■ Directive ■
Wherever a line holds the word "from", copy that line out.

>> Begin

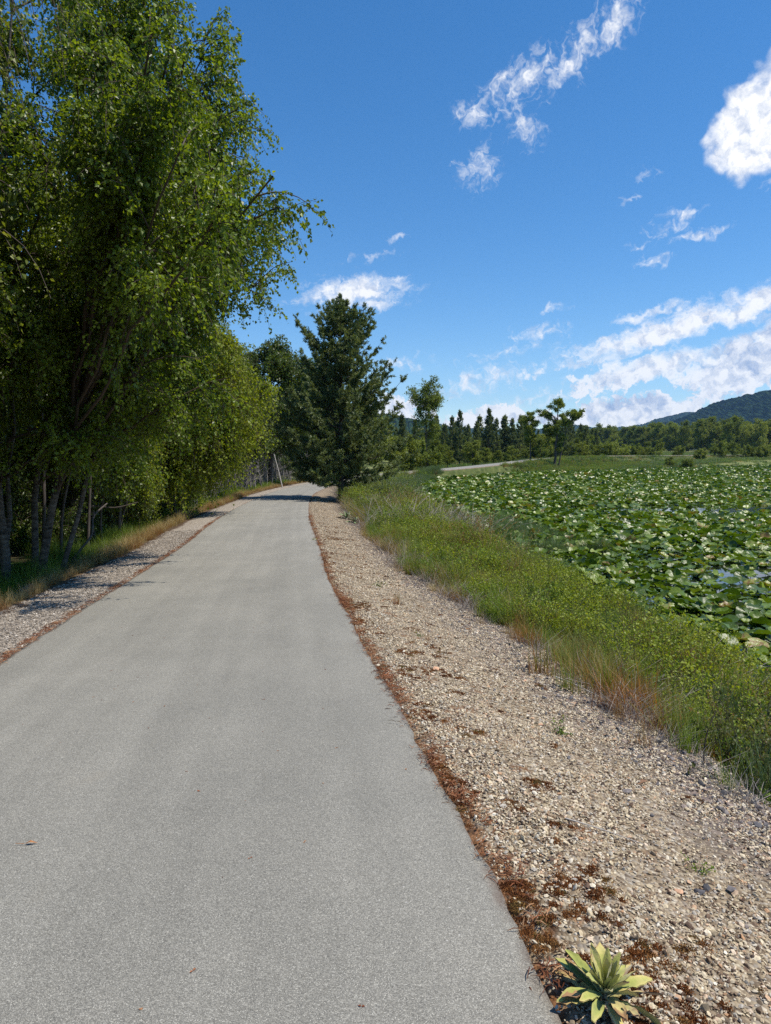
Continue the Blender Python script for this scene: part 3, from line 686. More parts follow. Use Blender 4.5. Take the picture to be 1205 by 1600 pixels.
def stick(name, pts, rad, mat, label, cat, group=None, base=None):
    pts = np.array(pts, float); b0 = pts[0].copy()
    P = catmull(pts, 4)[None] - b0; a = Acc()
    V, F = tubes(P, np.linspace(rad, rad * .55, P.shape[1])[None], 7); a.add(V, F)
    n = len(V) // 7; a.add(V[:7], np.array([[0, 1, 2, 3, 4, 5, 6]])[:, ::-1]); a.add(V[-7:], np.array([[0, 1, 2, 3, 4, 5, 6]]))
    return ob(name, a.build(name, mat, True), None, tuple(b0), label=label, category=cat, group=group)
M_PALE = mat_plain('weathered_wood', (.42, .38, .33), .8, .2, 9, .3)
M_OLDW = mat_plain('old_branch', (.08, .065, .05), .85, .3, 9, .3)
gp = lambda x, y, dz=0: (x, y, gz(x, y) + dz)
stick('leaning_pole', [gp(-8.1, 56, -.1), (-8.42, 56.05, .5), (-8.78, 56.1, 1.85)], .055, M_PALE, 'pale bleached pole leaning left out of the thicket beside the bend', 'pole')
stick('fallen_branch', [gp(-8.0, 21.0, -.1), (-7.6, 20.9, .25), (-7.2, 20.75, .9), (-6.95, 20.6, 1.5), (-6.9, 20.5, 2.0)], .038, M_OLDW, 'thin grey trunk leaning right over the grass in front of the dark wood', 'fallen branch')
stick('fallen_branch', [gp(-6.5, 14.2, .0), (-6.25, 14.5, -.35), (-6.15, 14.8, -.1), (-6.3, 15.3, .25), (-6.2, 15.8, .5)], .03, M_DB, 'crooked dark branch rising from the grass right of the birch stems', 'fallen branch')
stick('fallen_branch', [(-7.6, 17.0, .18), (-7.1, 17.2, .34), (-6.6, 17.3, .30), (-6.1, 17.5, .42)], .022, M_DB, 'grey dead limb sloping across the gap between the birch and shrubs', 'fallen branch')
stick('fallen_branch', [gp(-6.9, 12.4, .03), (-6.5, 12.35, gz(-6.5, 12.3) + .10), (-6.0, 12.4, gz(-6.0, 12.4) + .04)], .02, M_DB, 'short dark branch lying in the grass at the foot of the birch stems', 'fallen branch')
for i, (x, y, s, lab) in enumerate([(-10.5, 13.5, 1.0, 'dark slim trunk at far left behind the birch clump'), (-7.6, 15.6, .8, 'dark slim trunk standing right of the birch clump'), (-7.1, 16.8, .7, 'dark trunk standing before the sunny gap in the wood'), (-7.4, 19.6, .9, 'dark trunk right of the sunny gap in the wood'), (-8.1, 23.2, .8, 'dark trunk under the bright drooping tree'), (-6.9, 15.0, .6, 'thin dark stem closest to the right side of the birch clump'), (-8.6, 17.4, .8, 'dark stem half hidden behind the birch clump'), (-7.4, 18.4, .6, 'thin dark stem in the middle of the shady gap')]):
    stick('tree_trunk', [gp(x, y, -.1), (x + .1, y, gz(x, y) + 1.4), (x - .08 + .15 * i, y + .1, gz(x, y) + 3.6)], .06 * s, M_DB, lab, 'tree trunk', 'dark trunks in the left wood')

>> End

■ The answer ■
Continue the Blender Python script for this scene: part 3, from line 686. More parts follow. Use Blender 4.5. Take the picture to be 1205 by 1600 pixels.
stick('fallen_branch', [gp(-6.5, 14.2, .0), (-6.25, 14.5, -.35), (-6.15, 14.8, -.1), (-6.3, 15.3, .25), (-6.2, 15.8, .5)], .03, M_DB, 'crooked dark branch rising from the grass right of the birch stems', 'fallen branch')